Single life in Vegas is apparently less rosy. “It’s so transient,” says Fontenot, the single dealer. “When I went out [to a bay] the first weekend I moved here, I met about 12 guys and nine were from out of town. I thought, Oh, crap, my chances of meeting a local guy here aren’t good.”

Frye concedes Vegas life would be different if he didn’t have his partner. “While Las Vegas is the fastest-growing city, it’s also the ‘fastest-exiting’ city,” he says. “People come here to make a living, can’t make a living, and leave. So I’m sure being single and young and trying to meet people is hard.”

Many Las Vegans like Fontenot also don’t work 9 to 5: Spotting a guy at happy hour or bumping into a pretty girl at Starbucks doesn’t occur organically when you’re dealing cards all night and sleeping during the day. To make matters even more difficult, Fontenot says, “Everything is straight. When you look at billboards and advertising, it’s very. heterosexual.”

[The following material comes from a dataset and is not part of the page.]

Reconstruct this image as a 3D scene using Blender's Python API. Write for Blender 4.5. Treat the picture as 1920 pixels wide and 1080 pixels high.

More than other cities, Vegas’s degree of gay-friendliness is difficult to gauge. For one thing, the city is invariably teeming with tourists from locations as diverse as Paris, France, and Paris, Texas. Southern Nevada is also steadily outgrowing its Mormon roots (members of the Church of Jesus Christ of Latter-day Saints were among the region’s earliest settlers; it’s now estimated 8% of Clark County is Mormon) and moving politically left thanks to a burgeoning Latino population, a strong labor movement, and to a lesser extent, a growing queer populace. While Las Vegans generally agree their city is maturing at a rapid pace, not all are convinced it’s making enough progress when it comes to homophobia.

“In one of my first jobs here, I would hear [antigay] comments from people,” says Fontenot. “I’d hear that stuff more at work here than back in Louisiana. And it was from people who live here, not tourists.”

Fontenot says he’s had zero problems at his current job and insists the city is a much different place than when he moved here. “It’s not as bad as it was four years ago,” he says. “Four years can really make a difference.” In no other place in America is that truer than Las Vegas, a city growing like an adolescent on steroids. Presumably, Las Vegas 2012 wilt look and feel vastly different from Vegas 2008–due in no small part to the thousands of gays moving in. For people like Groth, Las Vegas remains a place of opportunity; it is, he says, the “kind of place where the American Dream can still be had.”